I quite agree that other types of religious faith are worth teasing out! I'm just not sure I'm qualified to do it. I mean, I really like the Rastafarians in Neuromancer but neither Gibson or I are Rastas so I'd want to tread lightly there. Same goes for non-Muslims writing about a Muslim Jihad - I don't want to slip into Orientalism and have Edward Said's ghost come after me! ;-)
What do you think of "The Well" in Fletcher Pratt's Well of the Unicorn? It seems to be like some sort of Catholic sacrament - perhaps baptism (plus, the new, vigorous northern nations are loathe to submit to it and the peace it imposes) or the Eucharist, or something... Once again, I'm just working off memory and my copy's packed away.
Donaldson was the son of missionaries and I can't tell if his story is meant to be faith-affirming or not. I think not, and I get the sense that Thomas Covenant wants to do things in a "secular" way without relying on miracles or faith. And I think he may be more concerned with the power of hope and fantasy more than religious faith explicitly. It is a thought-provoking series, though, if you can get past Thomas' constant whining.
I remember reading a Stasheff story about the Patron Saint of Electronics, Ray Cathode (or something nearly as cheesy as that!) :-)
Your comment on the Butlerian Jihad - I can see that! The stripping of the altars plus the Iconoclasts, plus the Taliban, with some Luddites thrown in.
I find myself reading less sf and fantasy and more nonfiction these days but thinking through the topic for my small group, and reading up on it have given me many enjoyable and thought-provoking hours...
I feel much the same about Bradley, which is why I find it interesting that she went back to Episcopalianism.
And a good point about Father Brown. He's a mensch!
Food for thought, and more posts, here Elliot. In fact I want to mention how odd it is that one of the least -numerically speaking - of the Christian sects can produce so many of these writers we are talking about. My wife, the Papist, has some interesting ideas about it.

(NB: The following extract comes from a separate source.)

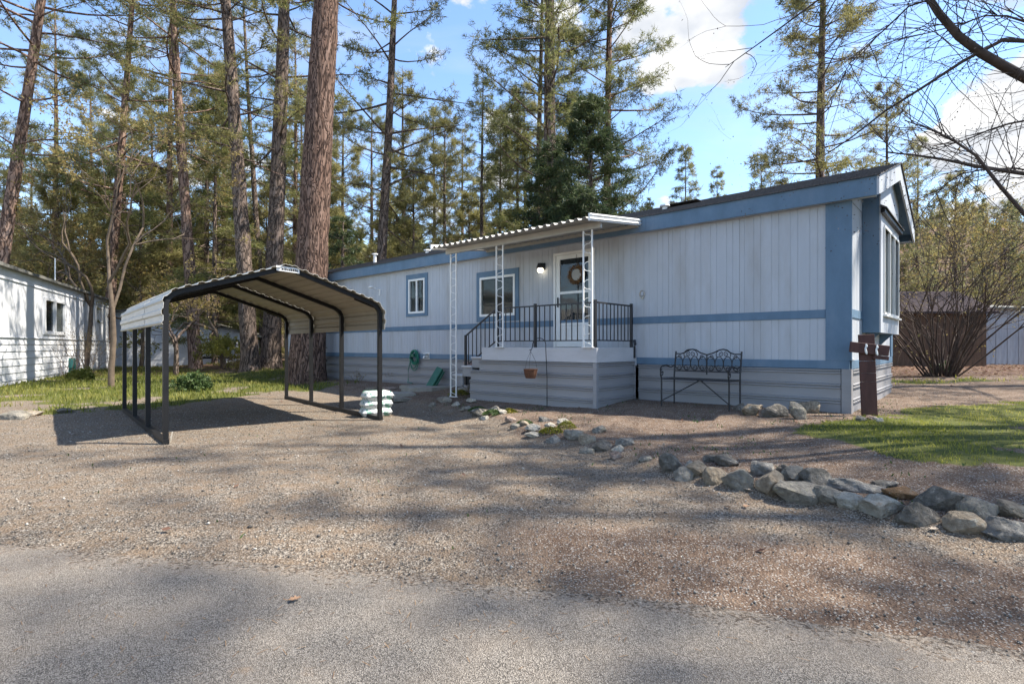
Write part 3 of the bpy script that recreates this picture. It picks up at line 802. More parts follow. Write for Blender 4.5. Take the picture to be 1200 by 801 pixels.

It's been so long that I read 'Well of the Unicorn'that I can't speak to it. I remember being struck by the historical resonances in it rather than the religious, though they are certainly there.
I've still got to get back to the De Winter woman! Next post.
Well, Episcopalianism/Anglicanism quite large in global terms at least, even if it is small in the States.
I'm fairly sure it's because Anglicanism generally tries to promote openness to intellectual adventurousness and artistic pursuits. You can be a weird, eccentric Anglican sf writer and still be in good standing. In fact you might even generate a large following!
It sounds arrogant, but some friends of mine who started out as conservative evangelicals were discussing this kind of thing yesterday - one said: "Springs [a local evangelical megachurch] is like Christian kindergarten, but St. Margaret's [our shared Anglican church] is like graduate school."
You'd have a lot more trouble being a weird, eccentric Baptist sf writer. And there's a reason there are no published Jehovah's Witness science fiction writers.